To do: Every line below should be repeated exactly.

Information shown:
--- Begin ---

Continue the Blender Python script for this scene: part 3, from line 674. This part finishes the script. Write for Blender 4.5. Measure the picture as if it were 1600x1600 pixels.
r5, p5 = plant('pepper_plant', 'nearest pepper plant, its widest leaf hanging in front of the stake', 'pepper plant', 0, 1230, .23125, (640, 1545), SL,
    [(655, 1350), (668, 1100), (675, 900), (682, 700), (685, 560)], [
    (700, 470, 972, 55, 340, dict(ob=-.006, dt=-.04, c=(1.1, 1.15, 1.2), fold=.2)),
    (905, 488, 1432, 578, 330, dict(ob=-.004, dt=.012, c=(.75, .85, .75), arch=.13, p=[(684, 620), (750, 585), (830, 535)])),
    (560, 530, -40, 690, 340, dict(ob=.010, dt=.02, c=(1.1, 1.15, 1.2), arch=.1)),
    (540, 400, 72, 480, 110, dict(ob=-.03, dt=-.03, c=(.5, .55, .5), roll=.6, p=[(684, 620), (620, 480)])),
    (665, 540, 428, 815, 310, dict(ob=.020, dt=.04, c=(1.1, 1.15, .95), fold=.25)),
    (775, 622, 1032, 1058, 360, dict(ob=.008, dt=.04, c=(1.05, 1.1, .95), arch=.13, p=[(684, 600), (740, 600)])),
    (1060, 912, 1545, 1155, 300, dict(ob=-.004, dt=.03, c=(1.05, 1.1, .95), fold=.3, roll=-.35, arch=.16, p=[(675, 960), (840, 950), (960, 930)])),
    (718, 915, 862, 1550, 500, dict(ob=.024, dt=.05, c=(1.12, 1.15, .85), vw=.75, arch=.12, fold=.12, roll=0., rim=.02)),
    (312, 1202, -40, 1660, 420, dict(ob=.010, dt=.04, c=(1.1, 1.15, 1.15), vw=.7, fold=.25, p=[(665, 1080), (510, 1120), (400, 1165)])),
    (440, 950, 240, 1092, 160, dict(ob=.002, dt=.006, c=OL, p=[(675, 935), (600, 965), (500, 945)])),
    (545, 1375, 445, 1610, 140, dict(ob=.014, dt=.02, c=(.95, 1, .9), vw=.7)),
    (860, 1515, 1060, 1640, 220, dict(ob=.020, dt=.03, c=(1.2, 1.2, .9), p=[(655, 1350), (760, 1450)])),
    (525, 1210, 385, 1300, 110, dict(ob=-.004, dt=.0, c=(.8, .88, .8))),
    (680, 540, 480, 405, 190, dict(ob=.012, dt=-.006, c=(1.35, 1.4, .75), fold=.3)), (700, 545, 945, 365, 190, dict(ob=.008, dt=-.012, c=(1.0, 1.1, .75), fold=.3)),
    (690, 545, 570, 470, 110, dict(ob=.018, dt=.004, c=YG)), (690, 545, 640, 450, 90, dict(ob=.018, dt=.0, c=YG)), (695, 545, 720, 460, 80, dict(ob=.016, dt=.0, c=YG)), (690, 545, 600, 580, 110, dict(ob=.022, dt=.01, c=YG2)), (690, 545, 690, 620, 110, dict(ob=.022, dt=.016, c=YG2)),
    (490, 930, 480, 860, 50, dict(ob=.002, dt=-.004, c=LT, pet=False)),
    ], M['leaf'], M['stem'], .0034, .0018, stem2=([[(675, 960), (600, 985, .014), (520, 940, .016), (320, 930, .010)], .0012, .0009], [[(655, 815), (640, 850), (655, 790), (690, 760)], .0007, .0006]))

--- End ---

Output below:
Continue the Blender Python script for this scene: part 3, from line 674. This part finishes the script. Write for Blender 4.5. Measure the picture as if it were 1600x1600 pixels.
r5, p5 = plant('pepper_plant', 'nearest pepper plant, its widest leaf hanging in front of the stake', 'pepper plant', 0, 1230, .23125, (640, 1545), SL,
    [(655, 1350), (668, 1100), (675, 900), (682, 700), (685, 560)], [
    (700, 470, 972, 55, 340, dict(ob=-.006, dt=-.04, c=(1.1, 1.15, 1.2), fold=.2)),
    (905, 488, 1432, 578, 330, dict(ob=-.004, dt=.012, c=(.75, .85, .75), arch=.13, p=[(684, 620), (750, 585), (830, 535)])),
    (560, 530, -40, 690, 340, dict(ob=.010, dt=.02, c=(1.1, 1.15, 1.2), arch=.1)),
    (540, 400, 72, 480, 110, dict(ob=-.03, dt=-.03, c=(.5, .55, .5), roll=.6, p=[(684, 620), (620, 480)])),
    (665, 540, 428, 815, 310, dict(ob=.020, dt=.04, c=(1.1, 1.15, .95), fold=.25)),
    (775, 622, 1032, 1058, 360, dict(ob=.008, dt=.04, c=(1.05, 1.1, .95), arch=.13, p=[(684, 600), (740, 600)])),
    (1060, 912, 1545, 1155, 300, dict(ob=-.004, dt=.03, c=(1.05, 1.1, .95), fold=.3, roll=-.35, arch=.16, p=[(675, 960), (840, 950), (960, 930)])),
    (718, 915, 862, 1550, 500, dict(ob=.024, dt=.05, c=(1.12, 1.15, .85), vw=.75, arch=.12, fold=.12, roll=0., rim=.02)),
    (312, 1202, -40, 1660, 420, dict(ob=.010, dt=.04, c=(1.1, 1.15, 1.15), vw=.7, fold=.25, p=[(665, 1080), (510, 1120), (400, 1165)])),
    (440, 950, 240, 1092, 160, dict(ob=.002, dt=.006, c=OL, p=[(675, 935), (600, 965), (500, 945)])),
    (545, 1375, 445, 1610, 140, dict(ob=.014, dt=.02, c=(.95, 1, .9), vw=.7)),
    (860, 1515, 1060, 1640, 220, dict(ob=.020, dt=.03, c=(1.2, 1.2, .9), p=[(655, 1350), (760, 1450)])),
    (525, 1210, 385, 1300, 110, dict(ob=-.004, dt=.0, c=(.8, .88, .8))),
    (680, 540, 480, 405, 190, dict(ob=.012, dt=-.006, c=(1.35, 1.4, .75), fold=.3)), (700, 545, 945, 365, 190, dict(ob=.008, dt=-.012, c=(1.0, 1.1, .75), fold=.3)),
    (690, 545, 570, 470, 110, dict(ob=.018, dt=.004, c=YG)), (690, 545, 640, 450, 90, dict(ob=.018, dt=.0, c=YG)), (695, 545, 720, 460, 80, dict(ob=.016, dt=.0, c=YG)), (690, 545, 600, 580, 110, dict(ob=.022, dt=.01, c=YG2)), (690, 545, 690, 620, 110, dict(ob=.022, dt=.016, c=YG2)),
    (490, 930, 480, 860, 50, dict(ob=.002, dt=-.004, c=LT, pet=False)),
    ], M['leaf'], M['stem'], .0034, .0018, stem2=([[(675, 960), (600, 985, .014), (520, 940, .016), (320, 930, .010)], .0012, .0009], [[(655, 815), (640, 850), (655, 790), (690, 760)], .0007, .0006]))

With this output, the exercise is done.